Recently, the Cabinet Committee on Economic Affairs approved an increase in the Minimum Support Prices (MSPs) for Kharif crops for the 2018-19 marketing season. Subsequently, the Commission for Agricultural Costs and Prices (CACP) released its price policy report for Kharif crops for the marketing season 2018-19.
The central government notifies MSPs based on the recommendations of the CACP. These recommendations are made separately for the Kharif marketing season (KMS) and the Rabi marketing season (RMS). Post harvesting, the government procures crops from farmers at the MSP notified for that season, in order to ensure remunerative prices to farmers for their produce.
In this blog post, we look at how MSPs are determined, changes brought in them over time, and their effectiveness for farmers across different states.
How are Minimum Support Prices determined?
The CACP considers various factors such as the cost of cultivation and production, productivity of crops, and market prices for the determination of MSPs. The National Commission on Farmers(Chair: Prof. M. S. Swaminathan) in 2006 had recommended that MSPs must be at least 50% more than the cost of production. In this year’s budget speech, the Finance Minister said that MSPs would be fixed at least at 50% more than the cost of production.
The CACP calculates cost of production at three levels: (i) A2, which includes cost of inputs such as seeds, fertilizer, labour; (ii) A2+FL, which includes the implied cost of family labour (FL); and (iii) C2, which includes the implied rent on land and interest on capital assets over and above A2+FL.
Table 1 shows the cost of production as calculated by the CACP and the approved MSPs for KMS 2018-19. For paddy (common), the MSP was increased from Rs 1,550/quintal in 2017-18 to Rs 1,750/quintal in 2018-19. This price would give a farmer a profit of 50.1% on the cost of production A2+FL. However, the profit calculated on the cost of production C2 would be 12.2%. It has been argued that the cost of production should be taken as C2 for calculating MSPs. In such a scenario, this would have increased the MSP to Rs 2,340/quintal, much above the current MSP of Rs 1,750/quintal.
Which are the major crops that are procured at MSPs?
Every year, MSPs are announced for 23 crops. However, public procurement is limited to a few crops such as paddy, wheat and, to a limited extent, pulses as shown in Figure 1.
The procurement is also limited to a few states. Three states which produce 49% of the national wheat output account for 93% of procurement. For paddy, six states with 40% production share have 77% share of the procurement. As a result, in these states, farmers focus on cultivating these crops over other crops such as pulses, oilseeds, and coarse grains.

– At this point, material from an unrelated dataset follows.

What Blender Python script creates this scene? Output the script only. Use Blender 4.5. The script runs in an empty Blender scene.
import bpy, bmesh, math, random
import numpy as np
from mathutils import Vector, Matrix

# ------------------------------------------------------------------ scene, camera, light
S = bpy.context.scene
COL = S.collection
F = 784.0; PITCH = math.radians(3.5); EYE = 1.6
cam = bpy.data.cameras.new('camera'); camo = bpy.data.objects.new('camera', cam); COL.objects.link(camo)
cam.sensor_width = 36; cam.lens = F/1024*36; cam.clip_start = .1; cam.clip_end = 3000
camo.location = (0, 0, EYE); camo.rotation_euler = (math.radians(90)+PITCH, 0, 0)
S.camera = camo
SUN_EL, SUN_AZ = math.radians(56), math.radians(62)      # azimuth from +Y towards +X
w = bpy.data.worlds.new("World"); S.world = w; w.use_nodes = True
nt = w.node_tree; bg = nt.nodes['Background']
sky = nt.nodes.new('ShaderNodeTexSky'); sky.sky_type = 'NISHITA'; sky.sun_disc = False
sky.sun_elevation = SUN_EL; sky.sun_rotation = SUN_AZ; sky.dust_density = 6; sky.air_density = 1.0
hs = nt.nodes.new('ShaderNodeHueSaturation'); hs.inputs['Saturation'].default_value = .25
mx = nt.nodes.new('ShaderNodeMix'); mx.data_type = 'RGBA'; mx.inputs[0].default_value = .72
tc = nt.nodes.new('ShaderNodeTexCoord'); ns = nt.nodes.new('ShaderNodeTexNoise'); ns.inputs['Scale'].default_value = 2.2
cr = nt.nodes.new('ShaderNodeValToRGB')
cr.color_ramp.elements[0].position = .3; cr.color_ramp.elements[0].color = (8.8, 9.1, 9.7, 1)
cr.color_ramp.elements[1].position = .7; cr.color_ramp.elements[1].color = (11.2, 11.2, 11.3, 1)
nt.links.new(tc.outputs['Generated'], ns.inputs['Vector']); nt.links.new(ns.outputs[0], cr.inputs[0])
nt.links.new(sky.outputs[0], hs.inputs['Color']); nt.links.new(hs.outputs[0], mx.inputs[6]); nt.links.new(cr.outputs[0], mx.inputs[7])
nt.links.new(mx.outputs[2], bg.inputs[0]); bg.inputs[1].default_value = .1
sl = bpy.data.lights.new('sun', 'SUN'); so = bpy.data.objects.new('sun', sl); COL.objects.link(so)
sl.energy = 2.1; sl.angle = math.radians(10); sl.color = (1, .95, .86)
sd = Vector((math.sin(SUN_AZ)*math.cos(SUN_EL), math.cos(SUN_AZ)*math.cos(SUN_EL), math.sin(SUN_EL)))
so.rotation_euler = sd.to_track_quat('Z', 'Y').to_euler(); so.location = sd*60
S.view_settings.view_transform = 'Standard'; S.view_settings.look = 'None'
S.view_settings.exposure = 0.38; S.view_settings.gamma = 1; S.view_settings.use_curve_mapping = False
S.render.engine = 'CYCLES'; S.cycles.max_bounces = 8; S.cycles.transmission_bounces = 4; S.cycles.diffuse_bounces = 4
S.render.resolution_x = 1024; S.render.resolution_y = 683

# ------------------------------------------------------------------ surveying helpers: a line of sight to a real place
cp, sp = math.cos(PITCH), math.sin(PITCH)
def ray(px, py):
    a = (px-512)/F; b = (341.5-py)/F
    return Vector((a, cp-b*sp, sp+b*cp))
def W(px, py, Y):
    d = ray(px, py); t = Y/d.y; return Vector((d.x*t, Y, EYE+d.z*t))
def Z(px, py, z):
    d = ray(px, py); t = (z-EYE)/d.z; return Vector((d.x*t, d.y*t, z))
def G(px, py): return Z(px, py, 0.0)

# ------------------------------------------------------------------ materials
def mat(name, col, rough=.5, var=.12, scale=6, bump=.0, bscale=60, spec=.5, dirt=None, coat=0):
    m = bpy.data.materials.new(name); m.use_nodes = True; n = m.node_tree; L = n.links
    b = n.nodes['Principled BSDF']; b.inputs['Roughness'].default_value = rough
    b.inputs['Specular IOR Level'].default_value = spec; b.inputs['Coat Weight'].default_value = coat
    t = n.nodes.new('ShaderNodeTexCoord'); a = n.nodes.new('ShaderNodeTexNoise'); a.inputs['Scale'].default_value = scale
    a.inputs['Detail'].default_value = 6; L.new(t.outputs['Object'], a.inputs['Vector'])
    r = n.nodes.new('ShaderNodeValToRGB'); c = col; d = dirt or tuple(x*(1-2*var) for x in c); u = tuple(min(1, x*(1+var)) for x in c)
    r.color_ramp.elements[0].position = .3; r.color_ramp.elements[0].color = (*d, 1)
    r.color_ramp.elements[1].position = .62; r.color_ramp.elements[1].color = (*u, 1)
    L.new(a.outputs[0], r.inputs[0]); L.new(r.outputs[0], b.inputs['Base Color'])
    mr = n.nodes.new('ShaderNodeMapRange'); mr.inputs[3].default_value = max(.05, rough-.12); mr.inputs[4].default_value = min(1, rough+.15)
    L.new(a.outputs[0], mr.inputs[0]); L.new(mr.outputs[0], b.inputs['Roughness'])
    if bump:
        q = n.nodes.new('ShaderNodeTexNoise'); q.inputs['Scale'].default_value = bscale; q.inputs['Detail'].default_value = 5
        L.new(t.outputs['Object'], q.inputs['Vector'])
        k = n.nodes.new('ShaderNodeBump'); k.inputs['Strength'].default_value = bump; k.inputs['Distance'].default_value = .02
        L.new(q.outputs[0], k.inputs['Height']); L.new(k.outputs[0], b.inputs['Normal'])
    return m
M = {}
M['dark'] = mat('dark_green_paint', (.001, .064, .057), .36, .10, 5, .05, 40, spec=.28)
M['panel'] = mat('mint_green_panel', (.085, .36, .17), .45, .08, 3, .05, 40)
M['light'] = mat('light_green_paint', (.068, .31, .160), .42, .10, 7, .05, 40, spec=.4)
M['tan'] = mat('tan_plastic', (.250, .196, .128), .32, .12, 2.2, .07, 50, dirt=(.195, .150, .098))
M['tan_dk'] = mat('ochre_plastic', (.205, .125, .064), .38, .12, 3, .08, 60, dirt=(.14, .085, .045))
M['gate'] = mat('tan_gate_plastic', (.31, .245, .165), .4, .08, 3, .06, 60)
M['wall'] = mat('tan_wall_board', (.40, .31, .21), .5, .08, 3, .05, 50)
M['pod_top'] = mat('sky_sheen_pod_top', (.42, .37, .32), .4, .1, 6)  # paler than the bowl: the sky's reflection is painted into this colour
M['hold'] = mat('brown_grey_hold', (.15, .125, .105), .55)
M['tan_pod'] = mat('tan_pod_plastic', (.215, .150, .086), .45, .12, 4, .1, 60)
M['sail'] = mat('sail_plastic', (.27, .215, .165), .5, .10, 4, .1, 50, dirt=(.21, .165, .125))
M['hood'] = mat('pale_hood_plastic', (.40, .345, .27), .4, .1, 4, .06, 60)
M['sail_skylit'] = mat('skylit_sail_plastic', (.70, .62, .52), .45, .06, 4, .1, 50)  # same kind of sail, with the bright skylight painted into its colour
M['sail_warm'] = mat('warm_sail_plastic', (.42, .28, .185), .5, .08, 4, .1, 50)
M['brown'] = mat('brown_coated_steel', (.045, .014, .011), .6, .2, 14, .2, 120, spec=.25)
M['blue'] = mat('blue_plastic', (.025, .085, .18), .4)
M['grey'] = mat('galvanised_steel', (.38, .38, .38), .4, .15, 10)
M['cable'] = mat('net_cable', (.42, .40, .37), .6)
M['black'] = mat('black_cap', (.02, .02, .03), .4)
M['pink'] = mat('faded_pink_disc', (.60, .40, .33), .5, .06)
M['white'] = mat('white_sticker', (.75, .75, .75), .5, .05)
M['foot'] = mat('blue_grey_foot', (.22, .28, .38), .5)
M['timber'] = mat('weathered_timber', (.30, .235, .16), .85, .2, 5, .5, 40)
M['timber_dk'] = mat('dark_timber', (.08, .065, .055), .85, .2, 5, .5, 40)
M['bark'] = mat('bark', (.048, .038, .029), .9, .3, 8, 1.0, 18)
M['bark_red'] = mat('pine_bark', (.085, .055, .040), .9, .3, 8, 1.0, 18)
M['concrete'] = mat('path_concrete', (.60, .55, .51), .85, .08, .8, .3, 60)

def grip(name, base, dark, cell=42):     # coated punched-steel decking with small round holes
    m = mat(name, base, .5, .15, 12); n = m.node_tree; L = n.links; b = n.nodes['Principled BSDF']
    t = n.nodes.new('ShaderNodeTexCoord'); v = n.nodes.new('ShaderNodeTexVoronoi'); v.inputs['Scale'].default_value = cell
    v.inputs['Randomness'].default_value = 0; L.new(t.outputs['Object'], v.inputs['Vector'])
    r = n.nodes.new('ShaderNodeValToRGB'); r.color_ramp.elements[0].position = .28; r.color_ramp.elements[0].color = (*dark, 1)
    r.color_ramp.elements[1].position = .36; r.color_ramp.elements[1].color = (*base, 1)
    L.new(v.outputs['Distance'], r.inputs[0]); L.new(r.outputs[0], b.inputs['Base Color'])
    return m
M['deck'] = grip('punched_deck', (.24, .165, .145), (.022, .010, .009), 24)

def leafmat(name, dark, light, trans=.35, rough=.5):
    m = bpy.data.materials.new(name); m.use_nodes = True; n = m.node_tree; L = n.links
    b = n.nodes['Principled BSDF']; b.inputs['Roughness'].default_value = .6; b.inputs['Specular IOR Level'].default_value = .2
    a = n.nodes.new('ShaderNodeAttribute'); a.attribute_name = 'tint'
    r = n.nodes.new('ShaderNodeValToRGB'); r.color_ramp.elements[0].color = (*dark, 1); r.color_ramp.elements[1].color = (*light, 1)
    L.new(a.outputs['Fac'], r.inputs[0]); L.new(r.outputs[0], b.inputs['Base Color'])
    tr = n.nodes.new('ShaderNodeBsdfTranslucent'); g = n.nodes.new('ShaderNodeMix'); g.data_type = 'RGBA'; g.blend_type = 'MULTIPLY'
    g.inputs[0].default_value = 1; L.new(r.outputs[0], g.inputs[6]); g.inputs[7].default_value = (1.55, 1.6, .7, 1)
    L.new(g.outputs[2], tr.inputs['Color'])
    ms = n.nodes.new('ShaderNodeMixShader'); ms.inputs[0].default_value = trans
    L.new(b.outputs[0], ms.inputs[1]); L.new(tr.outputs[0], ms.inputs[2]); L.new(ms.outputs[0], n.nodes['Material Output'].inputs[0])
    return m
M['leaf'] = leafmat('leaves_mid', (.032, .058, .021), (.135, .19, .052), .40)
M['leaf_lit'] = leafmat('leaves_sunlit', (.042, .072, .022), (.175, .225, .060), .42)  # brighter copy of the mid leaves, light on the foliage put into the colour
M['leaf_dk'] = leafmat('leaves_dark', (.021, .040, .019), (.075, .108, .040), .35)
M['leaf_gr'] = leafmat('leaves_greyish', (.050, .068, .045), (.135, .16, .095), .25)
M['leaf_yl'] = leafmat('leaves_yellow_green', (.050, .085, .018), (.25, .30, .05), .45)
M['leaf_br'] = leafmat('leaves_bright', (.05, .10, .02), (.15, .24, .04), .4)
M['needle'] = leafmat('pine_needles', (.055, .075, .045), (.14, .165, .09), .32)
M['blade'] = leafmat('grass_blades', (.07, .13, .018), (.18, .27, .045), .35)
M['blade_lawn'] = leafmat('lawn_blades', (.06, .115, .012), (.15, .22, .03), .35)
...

Due to limitations on the procurement side (both crop-wise and state-wise), all farmers do not receive benefits of increase in MSPs. The CACP has noted in its 2018-19 price policy report that the inability of farmers to sell at MSPs is one of the key areas of concern. Farmers who are unable to sell their produce at MSPs have to sell it at market prices, which may be much lower than the MSPs.
How have MSPs for major crops changed over time?
Higher procurement of paddy and wheat, as compared to other crops at MSPs tilts the production cycle towards these crops. In order to balance this and encourage the production of pulses, there is a larger proportional increase in the MSPs of pulses over the years as seen in Figure 2. In addition to this, it is also used as a measure to encourage farmers to shift from water-intensive crops such as paddy and wheat to pulses, which relatively require less water for irrigation.
What is the effectiveness of MSPs across states?
The MSP fixed for each crop is uniform for the entire country. However, the production cost of crops vary across states. Figure 3 highlights the MSP of paddy and the variation in its cost of production across states in 2018-19.
For example, production cost for paddy at the A2+FL level is Rs 702/quintal in Punjab and Rs 2,102/quintal in Maharashtra. Due to this differentiation, while the MSP of Rs 1,750/quintal of paddy will result in a profit of 149% to a farmer in Punjab, it will result in a loss of 17% to a farmer in Maharashtra. Similarly, at the C2 level, the production cost for paddy is Rs 1,174/quintal in Punjab and Rs 2,481/quintal in Maharashtra. In this scenario, a farmer in Punjab may get 49% return, while his counterpart in Maharashtra may make a loss of 29%.
Figure 4 highlights the MSP of wheat and the variation in its cost of production across states in 2017-18. In the case of wheat, the cost of production in Maharashtra and West Bengal is much more than the cost in rest of the states. At the A2+FL level, the cost of production in West Bengal is Rs 1,777/quintal. This is significantly higher than in states like Haryana and Punjab, where the cost is Rs 736/quintal and Rs 642/quintal, respectively. In this case, while a wheat growing farmer suffers a loss of 2% in West Bengal, a farmer in Haryana makes a profit of 136%. The return in Punjab is even higher at 1.5 times or more the cost of production.